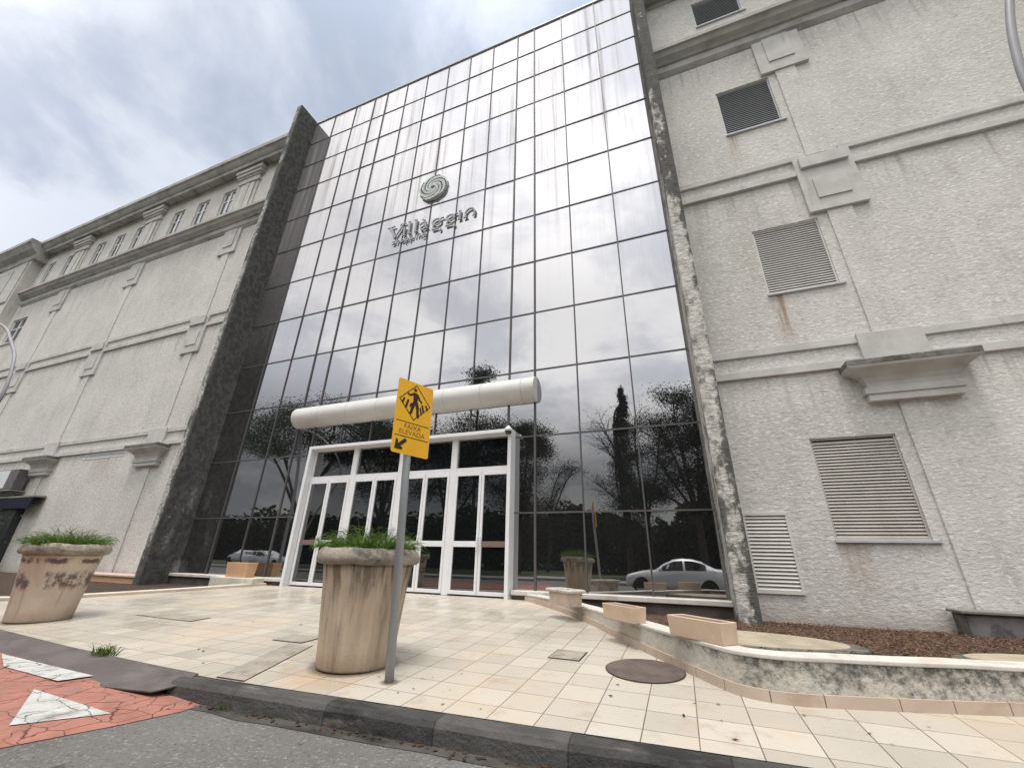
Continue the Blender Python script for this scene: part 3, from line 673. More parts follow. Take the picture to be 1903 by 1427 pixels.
MB().tube([(-41.45, YF - .58, 11.7)] + ring + [(-43.75, YF - .58, 11.7)], .12, 6).build("arched_frame", CORNICE, tw)
MB().add([(-43.6, YF - .4, 11.7), (-41.6, YF - .4, 11.7), (-41.6, YF - .4, 14.0), (-43.6, YF - .4, 14.0)], [(0, 1, 2, 3)]).sheet("pane", WINGLASS, tw)

# ------------------------------------------------------------------ curtain wall
CX = [-15.19, -13.88, -12.54, -11.38, -10.64, -9.49, -8.37, -7.24, -6.12, -5.0, -3.87, -3.13, -1.97, -0.63, 0.757]
CZ = [-0.66, 1.0, 2.87, 4.72, 6.56, 8.42, 10.30, 12.19, 14.07, 15.96, 17.60, 19.22, 20.80]
rnd = random.Random(11)
m = MB()
for i in range(len(CX) - 1):
    for j in range(len(CZ) - 1):
        tx, tz = rnd.uniform(-.0035, .0035), rnd.uniform(-.0045, .0045)
        a, b, c, d = CX[i], CX[i + 1], CZ[j], CZ[j + 1]; w, h = (b - a) / 2, (d - c) / 2
        m.add([(a, YF - tx * w - tz * h, c), (b, YF + tx * w - tz * h, c), (b, YF + tx * w + tz * h, d), (a, YF - tx * w + tz * h, d)], [(0, 1, 2, 3)])
cw = m.sheet("curtain_wall", GLASS, B)
m = MB()
for i, x in enumerate(CX[1:-1]):
    w = 0.05 if i in (2, 3, 9, 10) else 0.032
    if -10.2 < x < -3.9: m.box(x - w / 2, x + w / 2, YF - .03, YF + .02, 3.06, 20.8)
    else: m.box(x - w / 2, x + w / 2, YF - .03, YF + .02, -.66, 20.8)
for z in CZ[1:-1]:
    for a, b in zip(CX, CX[1:]):
        if z < 3.0 and -10.3 < (a + b) / 2 < -3.9: continue
        m.box(a + .02, b - .02, YF - .022, YF + .02, z - .018, z + .018)
m.build("mullion_grid", ALU, cw)
MB().box(-15.19, .757, YF - .05, YF + .6, 20.79, 20.86).build("top_capping", plain("capping_metal", (.45, .46, .47), .4, .5), cw)
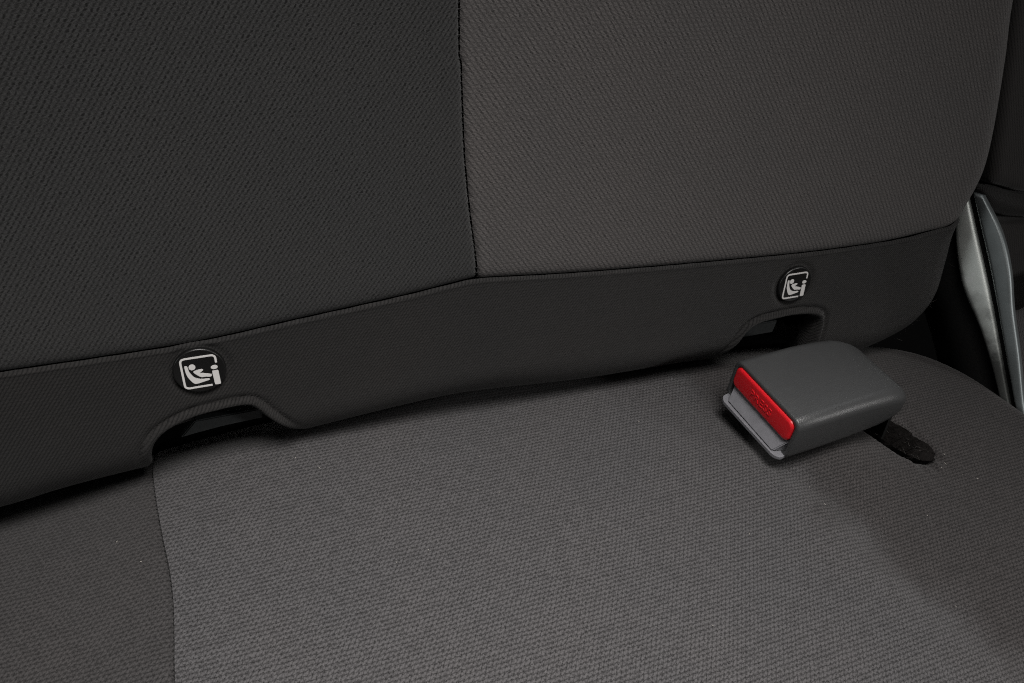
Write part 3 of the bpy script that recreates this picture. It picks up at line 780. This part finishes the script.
# ------------------------------------------------------------------ neighbouring seat at the right edge
def pad(name, outline, frame, R, mat, parent, step=2.0, bulge=None, depth=60):
    O = catmull(outline, 6, closed=True)
    lo, hi = O.min(0) - 4 - depth * 0.3, O.max(0) + 4 + depth * 0.3
    a, b = np.meshgrid(np.arange(lo[0], hi[0], step), np.arange(lo[1], hi[1], step), indexing='ij')
    p = np.stack([a, b], -1); d, g = sdf(p, O)
    n = bulge(a, b) if bulge else np.zeros_like(a)
    q, back, ang = roll(p, d, g, R, 3.0)
    keep = (d[:-1, :-1] > -depth * 0.3) & (d[1:, 1:] > -depth * 0.3)
    P = frame(q[..., 0], q[..., 1], n - back).reshape(-1, 3)
    F = [f for f in grid_faces(*a.shape, keep)]
    V, F, UV = compact(P, F, p.reshape(-1, 2))
    return mesh(name, V, F, mat, parent, UV)


NEX = empty('adjacent_seat', 'neighbouring dark cloth car seat partly seen past the right side of the backrest', 'car seat', (0.50, 0.03, -0.06))
NBK = lambda u, v, n: bp(u, v, n - 30)
pad('back_panel', [(398, 140), (404, 120), (419, 70), (431, 30), (436, 21.5), (450, 17), (470, 12), (520, 8), (640, 8), (640, 260), (400, 260), (394, 200)], NBK, 7, M_NEXT, NEX, 1.8)
pad('lower_strip', [(432, 17), (444, 17.5), (470, 11), (520, 6), (640, 6), (640, -12), (520, -10), (470, -4), (452, 0), (438, 6)], lambda u, v, n: bp(u, v, n - 29), 8, M_TWILL, NEX, 1.5)
pad('inner_side', [(447, -4), (470, -8), (640, -16), (640, -110), (505, -100), (488, -70), (470, -38)], lambda u, v, n: bp(u, v, n - 34), 6, M_NEXT, NEX, 1.8)


def adj_frame(x, y, n):
    z = -42.0 - (y + 30) * -0.30 * 0.0 + 0.55 * (y + 34)
    return np.stack([x, y, z + n], -1) / 1000.0


M_ADJ = fabric('adjacent_cushion_cloth', (0.012, 0.0115, 0.0115), (0.060, 0.057, 0.058), 2.0, 1.75, -0.62)
pad('cushion', [(431, -26), (440, -22), (640, -20), (640, -260), (436, -260), (432, -160), (430, -90), (429, -40)], lambda x, y, n: np.stack([x, y, -41 + 0.62 * np.clip(y + 30, -60, 20) + n], -1) / 1000.0, 8, M_ADJ, NEX, 2.0)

_Instructions to follow_
Write out each entry exactly as given, but skip the pictures.

_Exercise result_
Continue the Blender Python script for this scene: part 3, from line 673. More parts follow. Take the picture to be 1903 by 1427 pixels.
MB().tube([(-41.45, YF - .58, 11.7)] + ring + [(-43.75, YF - .58, 11.7)], .12, 6).build("arched_frame", CORNICE, tw)
MB().add([(-43.6, YF - .4, 11.7), (-41.6, YF - .4, 11.7), (-41.6, YF - .4, 14.0), (-43.6, YF - .4, 14.0)], [(0, 1, 2, 3)]).sheet("pane", WINGLASS, tw)

# ------------------------------------------------------------------ curtain wall
CX = [-15.19, -13.88, -12.54, -11.38, -10.64, -9.49, -8.37, -7.24, -6.12, -5.0, -3.87, -3.13, -1.97, -0.63, 0.757]
CZ = [-0.66, 1.0, 2.87, 4.72, 6.56, 8.42, 10.30, 12.19, 14.07, 15.96, 17.60, 19.22, 20.80]
rnd = random.Random(11)
m = MB()
for i in range(len(CX) - 1):
    for j in range(len(CZ) - 1):
        tx, tz = rnd.uniform(-.0035, .0035), rnd.uniform(-.0045, .0045)
        a, b, c, d = CX[i], CX[i + 1], CZ[j], CZ[j + 1]; w, h = (b - a) / 2, (d - c) / 2
        m.add([(a, YF - tx * w - tz * h, c), (b, YF + tx * w - tz * h, c), (b, YF + tx * w + tz * h, d), (a, YF - tx * w + tz * h, d)], [(0, 1, 2, 3)])
cw = m.sheet("curtain_wall", GLASS, B)
m = MB()
for i, x in enumerate(CX[1:-1]):
    w = 0.05 if i in (2, 3, 9, 10) else 0.032
    if -10.2 < x < -3.9: m.box(x - w / 2, x + w / 2, YF - .03, YF + .02, 3.06, 20.8)
    else: m.box(x - w / 2, x + w / 2, YF - .03, YF + .02, -.66, 20.8)
for z in CZ[1:-1]:
    for a, b in zip(CX, CX[1:]):
        if z < 3.0 and -10.3 < (a + b) / 2 < -3.9: continue
        m.box(a + .02, b - .02, YF - .022, YF + .02, z - .018, z + .018)
m.build("mullion_grid", ALU, cw)
MB().box(-15.19, .757, YF - .05, YF + .6, 20.79, 20.86).build("top_capping", plain("capping_metal", (.45, .46, .47), .4, .5), cw)
Write part 3 of the bpy script that recreates this picture. It picks up at line 780. This part finishes the script.
# ------------------------------------------------------------------ neighbouring seat at the right edge
def pad(name, outline, frame, R, mat, parent, step=2.0, bulge=None, depth=60):
    O = catmull(outline, 6, closed=True)
    lo, hi = O.min(0) - 4 - depth * 0.3, O.max(0) + 4 + depth * 0.3
    a, b = np.meshgrid(np.arange(lo[0], hi[0], step), np.arange(lo[1], hi[1], step), indexing='ij')
    p = np.stack([a, b], -1); d, g = sdf(p, O)
    n = bulge(a, b) if bulge else np.zeros_like(a)
    q, back, ang = roll(p, d, g, R, 3.0)
    keep = (d[:-1, :-1] > -depth * 0.3) & (d[1:, 1:] > -depth * 0.3)
    P = frame(q[..., 0], q[..., 1], n - back).reshape(-1, 3)
    F = [f for f in grid_faces(*a.shape, keep)]
    V, F, UV = compact(P, F, p.reshape(-1, 2))
    return mesh(name, V, F, mat, parent, UV)


NEX = empty('adjacent_seat', 'neighbouring dark cloth car seat partly seen past the right side of the backrest', 'car seat', (0.50, 0.03, -0.06))
NBK = lambda u, v, n: bp(u, v, n - 30)
pad('back_panel', [(398, 140), (404, 120), (419, 70), (431, 30), (436, 21.5), (450, 17), (470, 12), (520, 8), (640, 8), (640, 260), (400, 260), (394, 200)], NBK, 7, M_NEXT, NEX, 1.8)
pad('lower_strip', [(432, 17), (444, 17.5), (470, 11), (520, 6), (640, 6), (640, -12), (520, -10), (470, -4), (452, 0), (438, 6)], lambda u, v, n: bp(u, v, n - 29), 8, M_TWILL, NEX, 1.5)
pad('inner_side', [(447, -4), (470, -8), (640, -16), (640, -110), (505, -100), (488, -70), (470, -38)], lambda u, v, n: bp(u, v, n - 34), 6, M_NEXT, NEX, 1.8)


def adj_frame(x, y, n):
    z = -42.0 - (y + 30) * -0.30 * 0.0 + 0.55 * (y + 34)
    return np.stack([x, y, z + n], -1) / 1000.0


M_ADJ = fabric('adjacent_cushion_cloth', (0.012, 0.0115, 0.0115), (0.060, 0.057, 0.058), 2.0, 1.75, -0.62)
pad('cushion', [(431, -26), (440, -22), (640, -20), (640, -260), (436, -260), (432, -160), (430, -90), (429, -40)], lambda x, y, n: np.stack([x, y, -41 + 0.62 * np.clip(y + 30, -60, 20) + n], -1) / 1000.0, 8, M_ADJ, NEX, 2.0)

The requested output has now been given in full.